Few ventriloquists rise to national celebrity, but Koch has done that and more: his puppet is a political phenomenon in South Africa. Chester Missing is a television pundit and analyst who gets to ask politicians the tough questions.

He’s also made from foam and plastic and lives in Koch’s suitcase when he’s not on stage. The puppet is Koch’s most famous performance, and as any good comedy, the evolution of this act is a reflection about South Africa’s own conversation on race and post-liberation politics and the role of white people in that new power dynamic.

To the average South African, however, Missing is hardly an act—just ask the people and politicians lining up to take a selfie with him (Koch, even while holding Missing, is not always required to be in the photo). Missing shot to fame on the local news satire show Late Nite News With Loyisa Gola in 2010.

He was regular guest who spewed profanities and political analysis about the then Zuma administration and the chaotic opposition movements. Missing’s main gig became interviewing politicians who, despite his wisecrack criticisms of them, not only entertained him but gave him candid answers. It’s the kind of access and platform that Koch himself was surprised by, but still takes very seriously.

“I’m telling people white people benefitted from apartheid, and now I’m benefiting from doing that. That’s like benefitting from apartheid twice,” he told Quartz. “It’s a very complex position: I’m the loudest guy in the room when there are plenty of people of colour who are speaking out loudly and well.”

Conrad Koch’s new show: Chester Missing is back on stage with new lessons on race in South Africa
Whiter Chester, lighter Conrad.
Image: Conrad Koch

Back then Chester Missing was brown and had an accent. Today, he is white with blue eyes and sounds like a screechier version of his puppet master. Despite his popularity, Koch also faced many uncomfortable questions about whether a white guy behind a black puppet constitutes blackface. His decision to change Missing’s skin tone was eventually driven by an awareness of his own privilege as a white man, even if what the puppet said resonated with black people.

“It’s not white people’s right or role to take on black people’s anger because that is an appropriation,” he said.

At the same time, he infuriated conservative white South Africans, specifically the Afrikaans pop singer Steve Hofmeyr. The singer sought a protection order against the puppet when Missing took him on for saying that black people were the architects of apartheid. Missing won the case, but not before the puppet was manhandled (puppet-handled?) outside court by Hofmeyr’s associate, the right wing author Dan Roodt. It would all have been perfect comedy if right wingers  didn’t start harassing and threatening Koch and his wife.

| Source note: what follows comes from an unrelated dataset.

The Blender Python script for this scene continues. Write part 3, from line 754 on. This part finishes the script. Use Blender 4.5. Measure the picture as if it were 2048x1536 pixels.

Koch has since taken Missing and the other puppets in his suitcase on the road, performing in the United Kingdom, the United States and Canada. As the intricacies of race and racial prejudice differ between countries, it’s clear that what works in South Africa, may not always translate.

“Even racist white people in South Africa, and I’m not saying we’re all racist—have experienced black stuff, they have black people around them,” he says, using as his example the prejudice but all too familiar scenario of white people assuming a black person ambling in a store must work there. In South Africa where difficult conversations on race are almost inescapable, it gets laughs. In the US and Canada, the response was sensitive and silent.

Conrad Koch’s new show: Chester Missing is back on stage with new lessons on race in South Africa
One big happy cast.
Image: Conrad Koch

Being a prominent voice in the conversation about racism and power in post-apartheid South Africa became something of a burden for Koch, even if he was always aware of the privilege of his platform. It is a lot to ask a man with a puppet to have cogent yet comedic answers on some of the country’s toughest questions. So when his new show Puppet Guy trots out a sarcastic ostrich plucked from a slipper and feather dusters, a DJing puppet made from a hoodie and of course Missing, it’s funny not only because of Koch’s undeniable talent, but because he is having as much fun as the audience.

“I can’t be the guy who changes South Africa,” said Koch.